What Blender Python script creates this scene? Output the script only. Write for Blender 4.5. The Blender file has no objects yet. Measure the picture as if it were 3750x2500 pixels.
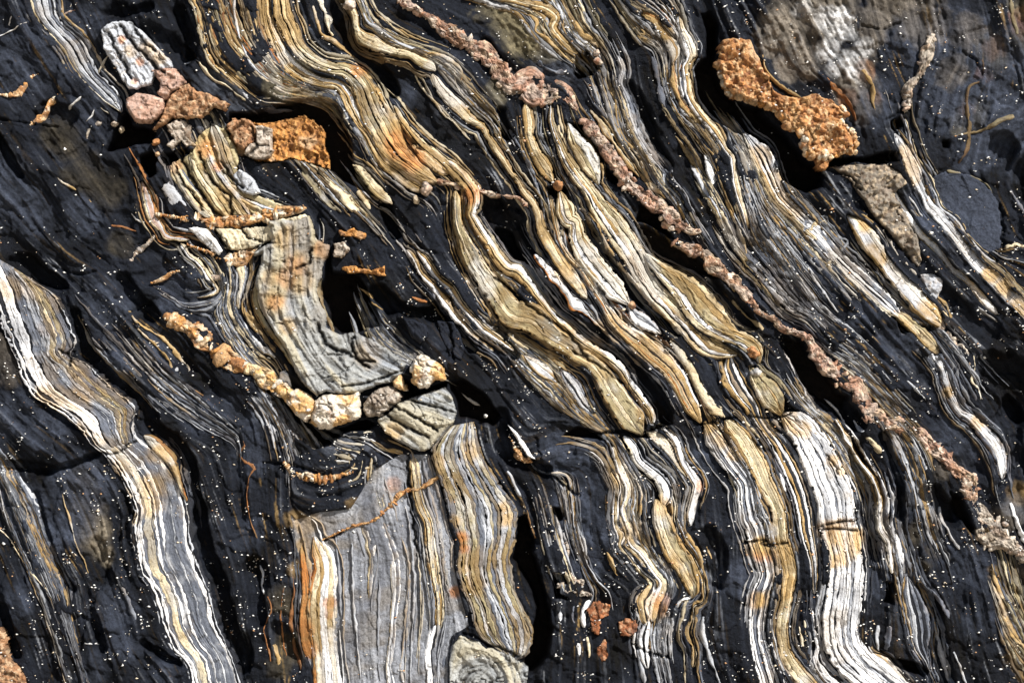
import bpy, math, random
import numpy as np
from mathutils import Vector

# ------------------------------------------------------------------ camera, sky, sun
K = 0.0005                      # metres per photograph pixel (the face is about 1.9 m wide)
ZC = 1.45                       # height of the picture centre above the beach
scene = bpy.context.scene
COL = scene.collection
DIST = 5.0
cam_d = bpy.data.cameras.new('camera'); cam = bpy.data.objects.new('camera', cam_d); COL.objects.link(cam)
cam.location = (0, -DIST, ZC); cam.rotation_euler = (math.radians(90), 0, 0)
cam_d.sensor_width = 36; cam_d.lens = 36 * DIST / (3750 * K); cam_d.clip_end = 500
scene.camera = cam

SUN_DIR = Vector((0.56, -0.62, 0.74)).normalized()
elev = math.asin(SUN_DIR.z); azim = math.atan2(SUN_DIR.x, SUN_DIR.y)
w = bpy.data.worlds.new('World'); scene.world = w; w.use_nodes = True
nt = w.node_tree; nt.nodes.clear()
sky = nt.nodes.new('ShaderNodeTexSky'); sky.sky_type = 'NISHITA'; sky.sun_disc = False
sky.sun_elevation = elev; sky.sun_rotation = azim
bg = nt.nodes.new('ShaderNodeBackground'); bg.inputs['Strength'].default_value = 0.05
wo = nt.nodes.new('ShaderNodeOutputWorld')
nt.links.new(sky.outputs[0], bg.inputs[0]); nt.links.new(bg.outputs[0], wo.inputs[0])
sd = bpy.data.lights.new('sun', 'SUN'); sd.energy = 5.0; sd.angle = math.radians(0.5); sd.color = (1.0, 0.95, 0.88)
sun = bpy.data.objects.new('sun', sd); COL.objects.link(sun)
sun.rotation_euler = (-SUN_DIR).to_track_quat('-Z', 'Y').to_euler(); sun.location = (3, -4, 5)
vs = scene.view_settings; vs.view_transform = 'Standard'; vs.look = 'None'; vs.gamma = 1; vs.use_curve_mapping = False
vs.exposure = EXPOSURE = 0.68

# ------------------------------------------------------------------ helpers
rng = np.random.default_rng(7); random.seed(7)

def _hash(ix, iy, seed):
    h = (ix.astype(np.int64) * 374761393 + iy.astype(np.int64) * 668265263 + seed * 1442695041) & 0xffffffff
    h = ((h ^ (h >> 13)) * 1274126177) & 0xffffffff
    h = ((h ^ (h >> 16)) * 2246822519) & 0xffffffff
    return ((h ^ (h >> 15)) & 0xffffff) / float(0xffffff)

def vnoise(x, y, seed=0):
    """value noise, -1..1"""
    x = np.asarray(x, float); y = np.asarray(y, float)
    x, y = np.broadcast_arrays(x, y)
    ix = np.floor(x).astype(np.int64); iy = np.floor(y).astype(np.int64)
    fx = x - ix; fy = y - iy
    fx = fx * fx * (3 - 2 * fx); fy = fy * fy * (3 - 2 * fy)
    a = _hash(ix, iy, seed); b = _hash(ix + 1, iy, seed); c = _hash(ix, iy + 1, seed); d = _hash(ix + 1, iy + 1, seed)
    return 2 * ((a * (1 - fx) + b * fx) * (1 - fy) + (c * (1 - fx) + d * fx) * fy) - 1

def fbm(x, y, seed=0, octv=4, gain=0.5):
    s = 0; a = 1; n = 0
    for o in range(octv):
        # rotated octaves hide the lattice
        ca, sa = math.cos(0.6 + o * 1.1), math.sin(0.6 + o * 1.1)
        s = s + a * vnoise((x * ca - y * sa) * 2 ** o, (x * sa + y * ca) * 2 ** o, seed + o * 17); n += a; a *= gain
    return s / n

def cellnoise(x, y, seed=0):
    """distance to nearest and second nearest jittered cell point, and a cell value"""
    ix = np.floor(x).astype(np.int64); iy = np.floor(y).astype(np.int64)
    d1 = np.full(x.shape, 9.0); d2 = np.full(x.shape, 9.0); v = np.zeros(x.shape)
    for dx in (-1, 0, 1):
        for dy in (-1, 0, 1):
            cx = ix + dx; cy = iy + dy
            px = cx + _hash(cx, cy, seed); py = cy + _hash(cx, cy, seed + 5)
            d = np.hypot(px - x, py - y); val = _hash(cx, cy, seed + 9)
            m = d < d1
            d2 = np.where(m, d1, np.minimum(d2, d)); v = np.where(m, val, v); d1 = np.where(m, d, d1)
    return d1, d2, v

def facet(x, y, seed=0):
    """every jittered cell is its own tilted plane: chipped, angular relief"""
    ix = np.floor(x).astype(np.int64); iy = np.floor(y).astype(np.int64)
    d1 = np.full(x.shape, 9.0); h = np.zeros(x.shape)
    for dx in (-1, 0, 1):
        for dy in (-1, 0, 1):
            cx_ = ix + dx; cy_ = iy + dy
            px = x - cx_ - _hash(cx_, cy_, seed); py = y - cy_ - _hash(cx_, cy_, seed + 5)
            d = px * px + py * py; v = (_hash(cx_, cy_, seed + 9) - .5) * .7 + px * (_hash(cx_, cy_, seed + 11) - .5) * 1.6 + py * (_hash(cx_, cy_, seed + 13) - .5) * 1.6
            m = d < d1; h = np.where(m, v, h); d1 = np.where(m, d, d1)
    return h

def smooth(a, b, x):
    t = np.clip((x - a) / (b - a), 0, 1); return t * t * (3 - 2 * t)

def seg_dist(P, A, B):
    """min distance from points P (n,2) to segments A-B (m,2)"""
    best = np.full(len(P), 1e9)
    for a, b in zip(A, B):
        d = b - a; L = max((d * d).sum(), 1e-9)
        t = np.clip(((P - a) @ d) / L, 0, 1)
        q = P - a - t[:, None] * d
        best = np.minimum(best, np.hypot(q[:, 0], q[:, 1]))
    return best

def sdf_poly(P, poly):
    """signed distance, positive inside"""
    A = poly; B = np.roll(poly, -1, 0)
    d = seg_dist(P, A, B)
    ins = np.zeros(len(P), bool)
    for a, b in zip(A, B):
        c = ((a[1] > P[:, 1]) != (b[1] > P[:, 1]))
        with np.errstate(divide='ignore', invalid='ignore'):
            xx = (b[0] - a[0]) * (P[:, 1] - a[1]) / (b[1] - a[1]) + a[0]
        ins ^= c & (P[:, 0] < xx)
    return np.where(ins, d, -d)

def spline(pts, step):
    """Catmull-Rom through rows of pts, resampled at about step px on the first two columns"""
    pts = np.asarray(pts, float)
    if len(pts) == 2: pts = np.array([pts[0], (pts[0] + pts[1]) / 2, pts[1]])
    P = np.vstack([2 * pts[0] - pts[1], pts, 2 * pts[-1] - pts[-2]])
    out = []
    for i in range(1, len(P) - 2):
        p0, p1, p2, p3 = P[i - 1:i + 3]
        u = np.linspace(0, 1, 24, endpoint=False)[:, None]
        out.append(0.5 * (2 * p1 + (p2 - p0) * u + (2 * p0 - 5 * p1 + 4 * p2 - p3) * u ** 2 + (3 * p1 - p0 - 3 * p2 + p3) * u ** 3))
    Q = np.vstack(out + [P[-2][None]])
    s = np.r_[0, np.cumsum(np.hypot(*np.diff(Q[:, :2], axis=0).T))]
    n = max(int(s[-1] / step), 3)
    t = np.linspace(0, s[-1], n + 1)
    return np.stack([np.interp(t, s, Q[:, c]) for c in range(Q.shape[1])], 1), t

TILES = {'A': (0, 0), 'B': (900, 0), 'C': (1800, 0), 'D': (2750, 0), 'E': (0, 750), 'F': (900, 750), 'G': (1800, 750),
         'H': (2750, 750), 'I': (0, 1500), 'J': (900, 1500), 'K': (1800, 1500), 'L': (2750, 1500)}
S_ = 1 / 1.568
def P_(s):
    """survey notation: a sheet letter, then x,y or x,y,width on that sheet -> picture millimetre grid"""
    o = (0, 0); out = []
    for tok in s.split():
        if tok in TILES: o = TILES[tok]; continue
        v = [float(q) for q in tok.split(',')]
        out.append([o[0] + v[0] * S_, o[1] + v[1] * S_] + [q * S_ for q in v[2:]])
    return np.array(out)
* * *
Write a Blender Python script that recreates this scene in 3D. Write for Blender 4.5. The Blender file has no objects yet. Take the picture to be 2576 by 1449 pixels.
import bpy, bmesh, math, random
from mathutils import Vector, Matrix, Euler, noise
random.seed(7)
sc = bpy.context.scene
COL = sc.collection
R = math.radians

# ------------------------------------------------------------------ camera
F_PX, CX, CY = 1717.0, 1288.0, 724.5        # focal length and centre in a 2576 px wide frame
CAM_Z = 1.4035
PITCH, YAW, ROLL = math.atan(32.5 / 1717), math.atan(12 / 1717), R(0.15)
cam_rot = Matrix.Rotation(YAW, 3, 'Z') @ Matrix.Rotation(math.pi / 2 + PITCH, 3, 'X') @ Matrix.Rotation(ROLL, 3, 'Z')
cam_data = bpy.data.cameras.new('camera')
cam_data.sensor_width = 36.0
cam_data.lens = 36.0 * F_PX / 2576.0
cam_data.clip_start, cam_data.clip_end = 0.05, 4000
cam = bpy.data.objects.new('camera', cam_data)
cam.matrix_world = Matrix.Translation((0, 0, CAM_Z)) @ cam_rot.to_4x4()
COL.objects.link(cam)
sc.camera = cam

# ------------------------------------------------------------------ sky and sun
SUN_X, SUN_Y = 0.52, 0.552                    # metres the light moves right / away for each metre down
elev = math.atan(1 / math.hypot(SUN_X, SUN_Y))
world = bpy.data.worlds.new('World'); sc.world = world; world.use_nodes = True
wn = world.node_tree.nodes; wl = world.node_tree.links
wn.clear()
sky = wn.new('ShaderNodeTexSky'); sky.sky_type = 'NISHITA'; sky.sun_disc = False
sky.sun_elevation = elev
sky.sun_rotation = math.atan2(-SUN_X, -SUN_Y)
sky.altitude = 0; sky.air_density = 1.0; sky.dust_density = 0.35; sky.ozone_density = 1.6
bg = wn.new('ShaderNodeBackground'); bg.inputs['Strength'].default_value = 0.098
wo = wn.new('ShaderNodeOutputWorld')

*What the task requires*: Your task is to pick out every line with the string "that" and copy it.

*Output for this exercise*:
    """survey notation: a sheet letter, then x,y or x,y,width on that sheet -> picture millimetre grid"""
Write a Blender Python script that recreates this scene in 3D. Write for Blender 4.5. The Blender file has no objects yet. Take the picture to be 2576 by 1449 pixels.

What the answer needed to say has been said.